The noise complaints and subsequent laws were one of the things that killed Concorde. It wasn't allowed to fly supersonic over populated areas, so it ended up only flying trans-Atlantic routes (didn't have the range to cross the Pacific.)

The other thing that killed Concorde was the fuel usage. For the same amount of fuel as a 100-passenger Concorde ocean crossing, you can fly a 400-passenger 747 round trip. As fuel costs have continued to climb, the economics have made less and less sense for the never-profitable Concorde.

It doesn't help that they had that bad crash outside of Paris, grounded the fleet, and then finally started them flying again on the morning of September 11, 2001 -- thereby immediately facing the worst market for air travel, and the highest oil prices, in decades.

(I don't have sources readily available. This is all stuff I learned from fellow museum staff working with G-BOAG at http://www.museumofflight.org/concorde )

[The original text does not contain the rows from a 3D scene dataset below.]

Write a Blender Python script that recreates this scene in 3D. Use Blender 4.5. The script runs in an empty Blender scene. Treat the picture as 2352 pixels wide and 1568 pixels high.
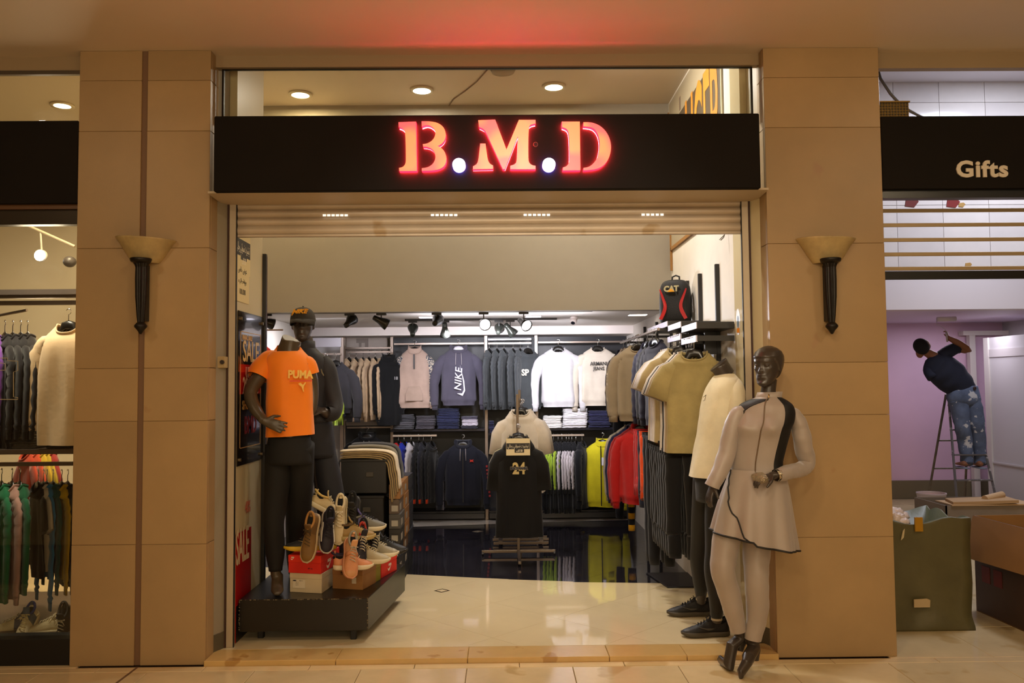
import bpy, bmesh, math, random
from mathutils import Vector, Matrix, noise
random.seed(7)
C = bpy.context.scene.collection
PI = math.pi
def lin(c):
    return tuple(((v / 12.92) if v <= .04045 else ((v + .055) / 1.055) ** 2.4) for v in c)
def hexc(s):
    return lin(tuple(int(s[i:i + 2], 16) / 255 for i in (0, 2, 4)))
# ---------------------------------------------------------------- camera
YAW, PITCH, ROLL, FPX, DIST, EYE = -0.0106, 0.0513, -0.0088, 1944.0, 5.0, 1.6
CAMP = Vector((0, -DIST, EYE))
_f = Vector((-math.sin(YAW) * math.cos(PITCH), math.cos(YAW) * math.cos(PITCH), math.sin(PITCH)))
_r = Vector((math.cos(YAW), math.sin(YAW), 0)); _u = _r.cross(_f)
AX = math.cos(ROLL) * _r + math.sin(ROLL) * _u
AY = -math.sin(ROLL) * _r + math.cos(ROLL) * _u
cam = bpy.data.cameras.new('camera'); co = bpy.data.objects.new('camera', cam); C.objects.link(co)
cam.sensor_width = 36; cam.lens = 36 * FPX / 2352; cam.clip_start = .05
m = Matrix((AX, AY, -_f)).transposed().to_4x4(); m.translation = CAMP; co.matrix_world = m
bpy.context.scene.camera = co
def ray(px, py):
    return (AX * (px - 1176) + AY * (784 - py) + _f * FPX)
def aty(px, py, Y):      # point on the plane y = Y seen at that pixel
    d = ray(px, py); return CAMP + d * ((Y - CAMP.y) / d.y)
def atz(px, py, Z=0.):
    d = ray(px, py); return CAMP + d * ((Z - CAMP.z) / d.z)
def atx(px, py, X):
    d = ray(px, py); return CAMP + d * ((X - CAMP.x) / d.x)
# ---------------------------------------------------------------- view, world, lights
sc = bpy.context.scene
sc.view_settings.view_transform = 'Standard'; sc.view_settings.look = 'None'
sc.view_settings.exposure = 0.0; sc.view_settings.gamma = 1.0
sc.view_settings.use_curve_mapping = False
sc.cycles.max_bounces = 8; sc.cycles.diffuse_bounces = 4; sc.cycles.glossy_bounces = 3
sc.cycles.transmission_bounces = 6; sc.cycles.transparent_max_bounces = 12
sc.cycles.sample_clamp_indirect = 6.0; sc.cycles.use_denoising = True
sc.cycles.caustics_reflective = False; sc.cycles.caustics_refractive = False
w = bpy.data.worlds.new('world'); sc.world = w; w.use_nodes = True
w.node_tree.nodes['Background'].inputs[0].default_value = (1, .75, .5, 1)
w.node_tree.nodes['Background'].inputs[1].default_value = .02
def light(kind, loc, power, color, size=.1, to=None, spot=None, sy=None, blend=.5):
    l = bpy.data.lights.new('lamp', kind); o = bpy.data.objects.new('lamp', l); C.objects.link(o)
    o.location = loc; l.energy = power; l.color = color
    if kind == 'AREA':
        l.shape = 'RECTANGLE' if sy else 'DISK'; l.size = size
        if sy: l.size_y = sy
    else: l.shadow_soft_size = size
    if kind == 'SPOT': l.spot_size = spot or 1.2; l.spot_blend = blend
    if to is not None: o.rotation_euler = (Vector(to) - Vector(loc)).to_track_quat('-Z', 'Y').to_euler()
    return o
WARM = (1, .78, .50); WARM2 = (1, .80, .52); COOL = (.90, .90, 1.0); DAY = (.82, .86, 1)
# corridor down lights in the mall ceiling, behind and beside the camera
for x, y, p in ((-3.2, -2.6, 12), (0.3, -2.7, 20), (3.4, -2.6, 19), (-1.6, -5.6, 22), (2.0, -5.6, 32)):
    light('AREA', (x, y, 3.55), p, WARM, .35, (x, y + .9, 0))
light('AREA', (.4, -8.5, 2.2), 125, WARM, 5.0, (0.2, 0, 3.4), sy=2.0)      # added fill for facade and ceiling, standing in for light across the corridor
# shop: ceiling down lights (the three seen through the transom, and their neighbours further in)
SHOPZ = 4.12
DL = [atz(690, 215, SHOPZ), atz(969, 205, SHOPZ), atz(1272, 197, SHOPZ)]
DLC = [(1, .78, .42), (1, .90, .75), (1, .84, .55)]
for p_, c_ in zip(DL, DLC):
    light('AREA', (p_.x, p_.y, SHOPZ - .03), 17, c_, .15, (p_.x, p_.y, 0))
# cool track spots under the mezzanine and the strip lights in its ceiling
for x, y, tx, tz, p in ((-.90, 3.55, -1.35, 1.7, 62), (-.55, 3.55, -.6, 1.8, 80), (-.1, 3.3, 0.05, 1.6, 50), (.25, 3.4, .55, 1.7, 78), (.6, 3.4, 1.0, 1.6, 70)):
    light('SPOT', (x, y, 2.12), p, COOL, .05, (tx, 5.1, tz), 1.5, blend=.8)
light('AREA', (-.6, 3.6, 2.28), 26, COOL, .9, (-.6, 3.6, 0), sy=.08)
light('AREA', (.5, 3.6, 2.28), 30, COOL, .9, (.5, 3.6, 0), sy=.08)
light('SPOT', (.30, 2.66, 2.12), 70, COOL, .05, (1.2, 1.2, 1.75), 1.3, blend=.8)      # the lit track spot turned to the right wall
light('SPOT', (-.1, 2.66, 2.12), 35, COOL, .05, (-.2, 1.2, .9), 1.5, blend=.9)
light('AREA', (.55, 1.1, 4.05), 38, (1, .95, .90), .2, (1.5, 1.1, 2.5))  # added wash without a fixture, whitens the upper right wall
light('SPOT', (.1, -4.6, 3.5), 300, (1, .87, .68), .12, (.15, 3.0, 1.0), .62, blend=.6)  # added spot from the corridor, brightens the cream tee and shop floor
light('SPOT', (.4, -4.4, 3.5), 90, (1, .84, .6), .12, (1.6, .3, 1.5), .5, blend=.8)  # added spot from the corridor, brightens the pale tees at right
light('AREA', (0, 3.0, 2.0), 9, COOL, 1.6, (0, 3.0, 4), sy=.2)  # made-up upward light imitating bounce onto the mezzanine ceiling
light('AREA', (-1.75, 3.4, 2.28), 30, COOL, .5, (-1.75, 3.9, 0))
# left neighbour shop and right neighbour shop
light('AREA', (-3.3, 1.2, 3.6), 70, (1, .80, .5), .3, (-3.2, .9, 0))
light('AREA', (-3.3, .40, 3.3), 26, (1, .86, .62), .3, (-3.2, .75, .8))  # added fill behind the glass, brightens the hanging garments
light('AREA', (-3.1, .22, 2.7), 20, (1, .88, .68), .25, (-3.0, .6, .4))  # added fill close to the glass, reaches garments below the shelf
light('AREA', (-3.6, 1.6, 2.5), 22, (1, .86, .62), .3, (-3.1, .6, .8))
light('AREA', (4.2, 1.1, 4.1), 50, DAY, .9, (4.2, 1.5, 0))  # added fill, brightens the tiles behind transom and shutter
light('AREA', (5.2, 3.0, 3.9), 42, DAY, .9, (5.2, 3.6, 0))
light('AREA', (5.9, 5.5, 2.32), 17, (.95, .88, 1), 1.2, (5.9, 5.6, 0), sy=.2)
# ---------------------------------------------------------------- materials
_mc = {}
def M(col, rough=.6, metal=0., noise_amt=0., nscale=6., bump=0., bscale=60., spec=.5, emit=None, estr=0., coat=0., name=None, alpha=None, sheen=0., stretch=None, trans=0., spots=None):
    if isinstance(col, str): col = hexc(col)
    key = (tuple(round(c, 4) for c in col), rough, metal, noise_amt, nscale, bump, bscale, spec, str(emit), estr, coat, alpha, sheen, str(stretch), trans, str(spots))
    if key in _mc: return _mc[key]
    mt = bpy.data.materials.new(name or 'surface'); mt.use_nodes = True; nt = mt.node_tree; N = nt.nodes; L = nt.links
    b = N['Principled BSDF']; I = b.inputs
    I['Base Color'].default_value = (*col, 1); I['Roughness'].default_value = rough; I['Metallic'].default_value = metal
    I['Specular IOR Level'].default_value = spec; I['Coat Weight'].default_value = coat
    if sheen: I['Sheen Weight'].default_value = sheen
    if trans: I['Transmission Weight'].default_value = trans
    if emit is not None:
        if isinstance(emit, str): emit = hexc(emit)
        I['Emission Color'].default_value = (*emit, 1); I['Emission Strength'].default_value = estr
    if alpha is not None: I['Alpha'].default_value = alpha
    if noise_amt or bump or spots:
        tc = N.new('ShaderNodeTexCoord'); mp = N.new('ShaderNodeMapping'); L.new(tc.outputs['Object'], mp.inputs[0])
        if stretch: mp.inputs['Scale'].default_value = stretch
    if noise_amt:
        n = N.new('ShaderNodeTexNoise'); n.inputs['Scale'].default_value = nscale; n.inputs['Detail'].default_value = 5; n.inputs['Roughness'].default_value = .6
        L.new(mp.outputs[0], n.inputs['Vector'])
        r = N.new('ShaderNodeMapRange'); r.inputs[1].default_value = .3; r.inputs[2].default_value = .7
        r.inputs[3].default_value = 1 - noise_amt; r.inputs[4].default_value = 1 + noise_amt
        L.new(n.outputs[0], r.inputs[0])
        mx = N.new('ShaderNodeVectorMath'); mx.operation = 'SCALE'; mx.inputs[0].default_value = col
        L.new(r.outputs[0], mx.inputs['Scale']); L.new(mx.outputs[0], I['Base Color'])
        last = mx
    if spots:   # (colour, scale, threshold)
        n = N.new('ShaderNodeTexNoise'); n.inputs['Scale'].default_value = spots[1]; n.inputs['Detail'].default_value = 3
        L.new(mp.outputs[0], n.inputs['Vector'])
        r = N.new('ShaderNodeMapRange'); r.inputs[1].default_value = spots[2]; r.inputs[2].default_value = spots[2] + .04
        L.new(n.outputs[0], r.inputs[0])
        mx2 = N.new('ShaderNodeMix'); mx2.data_type = 'RGBA'
        if noise_amt: L.new(last.outputs[0], mx2.inputs['A'])
        else: mx2.inputs['A'].default_value = (*col, 1)
        sc_ = hexc(spots[0]) if isinstance(spots[0], str) else spots[0]
        mx2.inputs['B'].default_value = (*sc_, 1); L.new(r.outputs[0], mx2.inputs['Factor']); L.new(mx2.outputs['Result'], I['Base Color'])
    if bump:
        n2 = N.new('ShaderNodeTexNoise'); n2.inputs['Scale'].default_value = bscale; n2.inputs['Detail'].default_value = 3
        L.new(mp.outputs[0], n2.inputs['Vector'])
        bp = N.new('ShaderNodeBump'); bp.inputs['Strength'].default_value = bump; bp.inputs['Distance'].default_value = .01
        L.new(n2.outputs[0], bp.inputs['Height']); L.new(bp.outputs[0], I['Normal'])
    _mc[key] = mt; return mt
def fabric(col, rough=.85, n=.08, sheen=.15):
    return M(col, rough, noise_amt=n, nscale=9, bump=.10, bscale=38, spec=.25, sheen=sheen, name='fabric')
def glow(col, s, name='glow'):
    return M((.9, .9, .9), .5, emit=col, estr=s, name=name)
METAL = M('9a9088', .35, .9, name='metal'); DKMETAL = M('2a2726', .4, .6, name='dark metal'); BLACK = M('0d0c0c', .45, name='black')
CHROME = M('d8d8dc', .15, 1., name='chrome')
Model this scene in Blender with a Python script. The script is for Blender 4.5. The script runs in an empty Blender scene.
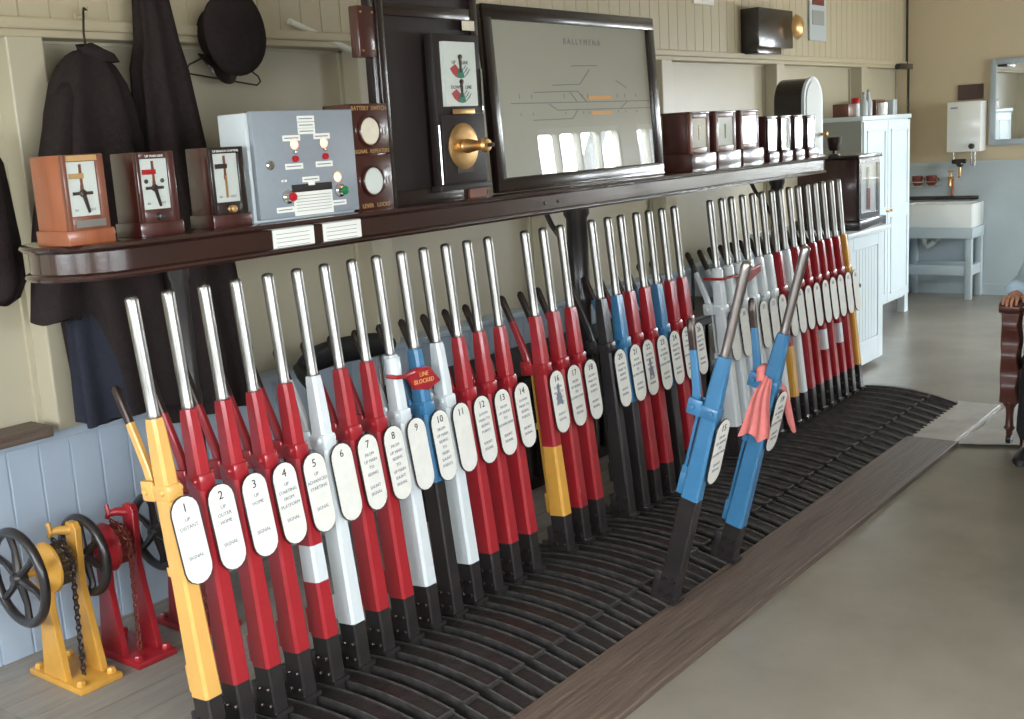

Well, Concorde wasn't allowed supersonic over the populated areas of the USA, to be exact. Was never a problem elsewhere, and some of the contemporary subsonic airliners were actually louder than the Concorde.

As you say, catastrophes didn't help either, although they occur regularly with vanilla airplanes as well. Fuel efficiency is indeed a problem; however there was no further R&D put into the programme since the 1970s, so no wonder. A modern 747 is certainly way more fuel efficient than the original mid-1960s project.